## Exercise task
Beginning with the first line below, please repeat the material exactly, ending with the line that includes "COL = S.collection".

## Data excerpt
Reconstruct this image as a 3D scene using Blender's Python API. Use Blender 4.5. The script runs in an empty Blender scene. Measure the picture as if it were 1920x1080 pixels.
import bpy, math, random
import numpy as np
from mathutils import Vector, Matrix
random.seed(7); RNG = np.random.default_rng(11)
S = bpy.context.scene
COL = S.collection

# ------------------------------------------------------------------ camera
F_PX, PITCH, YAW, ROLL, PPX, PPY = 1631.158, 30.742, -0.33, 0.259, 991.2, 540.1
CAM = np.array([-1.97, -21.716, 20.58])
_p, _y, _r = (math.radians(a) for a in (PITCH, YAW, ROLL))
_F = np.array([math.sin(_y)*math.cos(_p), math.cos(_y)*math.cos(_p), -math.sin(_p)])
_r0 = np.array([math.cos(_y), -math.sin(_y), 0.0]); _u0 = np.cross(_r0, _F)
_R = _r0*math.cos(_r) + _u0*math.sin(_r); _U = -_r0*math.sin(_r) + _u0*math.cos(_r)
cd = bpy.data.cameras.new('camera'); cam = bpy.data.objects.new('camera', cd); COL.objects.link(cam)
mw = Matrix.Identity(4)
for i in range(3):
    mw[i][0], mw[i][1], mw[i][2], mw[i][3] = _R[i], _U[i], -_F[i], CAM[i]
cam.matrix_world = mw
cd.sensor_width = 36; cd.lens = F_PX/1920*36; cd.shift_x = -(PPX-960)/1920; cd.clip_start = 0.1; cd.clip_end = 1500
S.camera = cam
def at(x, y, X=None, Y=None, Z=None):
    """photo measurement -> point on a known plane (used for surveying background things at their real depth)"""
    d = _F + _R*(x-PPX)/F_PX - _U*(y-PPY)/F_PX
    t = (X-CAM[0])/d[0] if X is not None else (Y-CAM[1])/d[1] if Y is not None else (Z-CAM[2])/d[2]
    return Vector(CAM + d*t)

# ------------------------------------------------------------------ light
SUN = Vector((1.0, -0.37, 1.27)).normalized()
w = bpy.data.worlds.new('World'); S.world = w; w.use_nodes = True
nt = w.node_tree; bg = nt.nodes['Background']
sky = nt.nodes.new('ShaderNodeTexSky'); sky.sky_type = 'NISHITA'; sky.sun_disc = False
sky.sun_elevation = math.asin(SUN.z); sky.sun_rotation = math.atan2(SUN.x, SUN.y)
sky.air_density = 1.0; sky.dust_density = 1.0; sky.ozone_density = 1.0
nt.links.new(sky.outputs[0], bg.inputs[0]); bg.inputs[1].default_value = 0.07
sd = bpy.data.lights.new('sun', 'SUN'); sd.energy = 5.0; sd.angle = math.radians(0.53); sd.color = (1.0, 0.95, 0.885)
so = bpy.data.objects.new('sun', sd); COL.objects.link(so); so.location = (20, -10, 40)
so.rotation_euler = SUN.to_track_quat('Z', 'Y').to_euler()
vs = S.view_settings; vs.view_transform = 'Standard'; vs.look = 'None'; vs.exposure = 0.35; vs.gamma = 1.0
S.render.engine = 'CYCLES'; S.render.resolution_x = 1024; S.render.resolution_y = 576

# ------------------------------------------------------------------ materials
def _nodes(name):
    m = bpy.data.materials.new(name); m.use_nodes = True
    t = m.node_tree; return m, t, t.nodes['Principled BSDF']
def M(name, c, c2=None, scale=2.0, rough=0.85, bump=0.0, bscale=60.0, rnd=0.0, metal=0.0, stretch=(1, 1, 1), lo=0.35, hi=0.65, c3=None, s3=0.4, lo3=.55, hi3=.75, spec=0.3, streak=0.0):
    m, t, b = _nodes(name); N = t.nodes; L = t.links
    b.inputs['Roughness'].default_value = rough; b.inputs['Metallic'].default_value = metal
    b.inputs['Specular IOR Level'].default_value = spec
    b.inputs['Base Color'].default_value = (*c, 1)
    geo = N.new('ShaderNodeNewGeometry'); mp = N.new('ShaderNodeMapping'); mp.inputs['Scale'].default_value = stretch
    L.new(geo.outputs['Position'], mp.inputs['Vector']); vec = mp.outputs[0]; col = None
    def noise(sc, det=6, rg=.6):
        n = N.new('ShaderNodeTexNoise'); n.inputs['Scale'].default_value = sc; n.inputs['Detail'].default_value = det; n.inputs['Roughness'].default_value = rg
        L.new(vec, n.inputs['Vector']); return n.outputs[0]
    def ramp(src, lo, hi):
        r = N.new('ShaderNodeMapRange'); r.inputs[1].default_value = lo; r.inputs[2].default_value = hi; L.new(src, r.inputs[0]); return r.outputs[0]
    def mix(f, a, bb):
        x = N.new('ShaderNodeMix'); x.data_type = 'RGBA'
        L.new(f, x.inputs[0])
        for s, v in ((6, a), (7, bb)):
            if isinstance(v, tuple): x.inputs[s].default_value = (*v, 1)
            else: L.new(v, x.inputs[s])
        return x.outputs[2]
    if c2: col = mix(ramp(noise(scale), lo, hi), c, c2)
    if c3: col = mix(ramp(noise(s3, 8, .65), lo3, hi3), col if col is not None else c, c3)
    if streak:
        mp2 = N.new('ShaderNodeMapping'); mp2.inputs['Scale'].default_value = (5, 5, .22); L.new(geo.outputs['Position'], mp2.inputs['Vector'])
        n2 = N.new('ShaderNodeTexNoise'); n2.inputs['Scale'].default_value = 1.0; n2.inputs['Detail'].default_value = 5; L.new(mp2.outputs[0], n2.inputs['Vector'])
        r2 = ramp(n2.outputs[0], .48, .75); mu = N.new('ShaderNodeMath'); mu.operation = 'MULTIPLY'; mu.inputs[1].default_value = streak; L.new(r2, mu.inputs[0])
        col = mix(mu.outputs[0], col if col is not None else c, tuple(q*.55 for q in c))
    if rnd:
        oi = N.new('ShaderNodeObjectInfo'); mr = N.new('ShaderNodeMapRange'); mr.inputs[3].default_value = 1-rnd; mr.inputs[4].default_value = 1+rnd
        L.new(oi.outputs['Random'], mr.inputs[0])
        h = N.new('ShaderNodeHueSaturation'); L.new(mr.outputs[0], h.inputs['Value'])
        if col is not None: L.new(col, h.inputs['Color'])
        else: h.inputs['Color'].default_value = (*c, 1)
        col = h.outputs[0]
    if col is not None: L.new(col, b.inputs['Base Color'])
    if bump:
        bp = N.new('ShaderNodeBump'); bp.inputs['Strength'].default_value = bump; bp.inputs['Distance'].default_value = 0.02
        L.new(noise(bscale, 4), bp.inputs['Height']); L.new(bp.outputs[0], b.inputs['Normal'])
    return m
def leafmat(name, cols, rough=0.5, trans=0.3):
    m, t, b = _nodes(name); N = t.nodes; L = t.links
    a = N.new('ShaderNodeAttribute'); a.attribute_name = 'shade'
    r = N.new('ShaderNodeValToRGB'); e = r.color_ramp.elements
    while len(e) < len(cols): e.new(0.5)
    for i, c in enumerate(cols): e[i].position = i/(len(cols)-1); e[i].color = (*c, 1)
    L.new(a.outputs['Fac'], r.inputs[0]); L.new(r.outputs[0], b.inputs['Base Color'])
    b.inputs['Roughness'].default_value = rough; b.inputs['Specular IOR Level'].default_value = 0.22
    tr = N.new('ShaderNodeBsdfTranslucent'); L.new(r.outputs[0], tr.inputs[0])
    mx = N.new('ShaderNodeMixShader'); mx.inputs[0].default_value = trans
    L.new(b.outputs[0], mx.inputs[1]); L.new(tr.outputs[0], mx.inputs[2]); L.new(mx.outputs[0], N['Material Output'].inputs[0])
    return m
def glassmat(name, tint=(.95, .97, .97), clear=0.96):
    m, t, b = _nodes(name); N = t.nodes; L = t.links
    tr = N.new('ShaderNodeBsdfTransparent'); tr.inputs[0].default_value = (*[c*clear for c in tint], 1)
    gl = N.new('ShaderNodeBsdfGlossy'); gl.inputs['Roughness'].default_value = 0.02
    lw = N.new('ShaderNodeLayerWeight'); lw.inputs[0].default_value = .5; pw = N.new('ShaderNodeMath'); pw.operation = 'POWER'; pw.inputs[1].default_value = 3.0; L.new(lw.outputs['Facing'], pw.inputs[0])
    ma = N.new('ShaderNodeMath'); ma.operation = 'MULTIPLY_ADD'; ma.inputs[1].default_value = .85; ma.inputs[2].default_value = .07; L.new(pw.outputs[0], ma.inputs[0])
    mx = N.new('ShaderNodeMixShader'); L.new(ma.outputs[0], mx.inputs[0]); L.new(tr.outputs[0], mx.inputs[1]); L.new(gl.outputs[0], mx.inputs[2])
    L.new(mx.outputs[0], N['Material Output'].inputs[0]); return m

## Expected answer
Reconstruct this image as a 3D scene using Blender's Python API. Use Blender 4.5. The script runs in an empty Blender scene. Measure the picture as if it were 1920x1080 pixels.
import bpy, math, random
import numpy as np
from mathutils import Vector, Matrix
random.seed(7); RNG = np.random.default_rng(11)
S = bpy.context.scene
COL = S.collection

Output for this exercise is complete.